Opponents of the Arizona law say it also unconstitutionally limits the free speech of privately funded candidates and groups, who they say are forced to cut back their spending to avoid enabling their opponents to receive more public money.

The outcome of the case could have enormous consequences for public campaign finance efforts, which are based on the notion that providing public funds for campaigns reduces the potential for corruption that can come with private fundraising.

Campaign finance expert Richard Hasen of the Loyola Law School in Los Angeles wrote in a blog post over the weekend that matching funds are one of the best incentives for coaxing candidates to accept public financing.

"The whole point of the extra matching funds in the Arizona plan is to give candidates assurance they won't be vastly outspent in their election," Hasen wrote.

"While an adverse ruling by the Supreme Court . . . would not mean that all public financing systems would be unconstitutional, it would eliminate one of the best ways to create effective public financing systems."

Others who support public financing emphasized the narrowness of the case - Arizona and a handful of other states provide matching funds to candidates who are outspent. Groups such as Democracy 21 and the Campaign Legal Center said that the public financing system used in presidential elections does not contain a provision for matching funds, and neither do proposals to extend such a system to other federal races.

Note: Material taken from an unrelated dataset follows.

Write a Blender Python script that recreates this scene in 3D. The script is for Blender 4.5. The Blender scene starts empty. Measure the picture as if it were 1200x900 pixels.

The Supreme Court has not looked kindly on efforts to create a level playing field for political candidates. In 2008, the court by a 5 to 4 vote struck the "millionaire's amendment" in the McCain-Feingold campaign finance act. That provision allowed candidates to raise money in excess of contribution limits if his or her opponent was spending large sums of personal wealth.

Justice Samuel A. Alito Jr. wrote for the majority that such a scheme violated the free speech rights of the wealthy candidate.

Arizona insists its law is different. Voters approved the system in 1998, when the state was in the midst of a scandal involving legislators accepting campaign contributions and bribes to support gambling legislation. At one point, 10 percent of the Arizona legislature faced civil or criminal charges related to the scandal.